Os telefonemas gravados pela PF mostram que a quadrilha comemorou ao receber de Weber a notícia de que o documento seria elaborado pelo consultor-geral. Os diálogos revelam ainda os bastidores e a rapidez do trâmite dos procedimentos que atendiam aos interesses da organização.
O expediente que abriu caminho para o empreendimento de Miranda foi concluído em apenas 48 horas. O consultor-geral despachou um parecer em que direciona à Agência Nacional de Transportes Aquaviários (Antaq), e não à Presidência da República, a competência para decretar a essencialidade ou a utilidade pública do porto - o que seria necessário para a sua construção.

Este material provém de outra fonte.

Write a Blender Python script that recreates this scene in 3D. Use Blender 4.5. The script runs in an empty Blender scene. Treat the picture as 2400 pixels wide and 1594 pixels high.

O documento assinado por Godoy circulou pelos endereços eletrônicos da organização sob suspeita da PF antes mesmo que ele o despachasse formalmente. Gilberto Miranda recebeu o arquivo e demonstrou satisfação ao perceber que os interesses do grupo seriam atendidos. "Nota 10", diz ele a Paulo Vieira.
Aspectos técnicos
O consultor-geral da União, Arnaldo Godoy, informou que discutiu o conteúdo do parecer "várias vezes" com o então advogado-geral adjunto da União, José Weber Holanda, denunciado por corrupção passiva como resultado da Operação Porto Seguro.
Godoy afirmou também que se baseou em aspectos técnicos para elaborar o documento, atendendo a uma demanda da Agência Nacional de Transportes Aquaviários (Antaq), que questionava a competência para editar decreto de essencialidade ou utilidade pública na Mata Atlântica.
A tarefa, assinala Godoy, foi distribuída para Júlio Barbosa Neto, procurador federal que trabalha com ele. "Eu discuti o assunto várias vezes com o dr. Júlio e com o dr. Weber (Holanda, ex-número 2 da Advocacia-Geral da União) que, na qualidade de adjunto do ministro da AGU, acompanhava a matéria", afirma Godoy.
Segundo o consultor, Júlio Barbosa defendia a tese de que a competência era da Presidência. "Eu sempre entendi ser do ministro da Secretaria de Portos (à qual a Antaq é vinculada). Em reunião com o dr. Júlio para fechar o parecer, insisti na competência do ministro, no que estou absolutamente seguro. Com o dr. Júlio, fechei o parecer com a conclusão que me parecia adequada."
Godoy afirma que não conhece o ex-senador Gilberto Miranda. Ele destaca que "como costume" enviou por e-mail o parecer para Weber Holanda. "A matéria foi levada a despacho com o ministro (Luís Adams) na segunda-feira, dia 19 de novembro. Foi apenas nesse dia que o parecer foi aprovado. A matéria me parecia muito simples, e ainda assim me parece, não se trata de decreto para desapropriação, por isso não se cuida de competência da Presidência", aponta.
Recuo
O consultor pondera que, informado de que seu parecer havia circulado "com pessoas estranhas à AGU", pediu imediatamente ao ministro Adams que retirasse o "aprovo" dado. "O parecer vigorou por 6 dias, não teve efeitos práticos embora, no mérito, esteja correto", assinala Godoy. Ele anota que Weber chegou a tratar do assunto com ele. "Eu tinha por certo que se tratava de uma demanda da Antaq e da Secretaria de Portos. O que faço, como consultor-geral da União, é resolver conflitos entre órgãos e entes da administração. Conheci o dr. Weber quando cheguei à AGU, em 2010. Parecia uma pessoa muito correta, e com ele mantive bom relacionamento."
"O motivo de minha gravíssima preocupação é o fato de que desconhecia que o dr. Weber supostamente tratasse da matéria com as pessoas relacionadas na Operação Porto Seguro", argumenta o consultor. "Minha reação se deve à confiança que tinha no dr. Weber." As informações são do jornal O Estado de S. Paulo.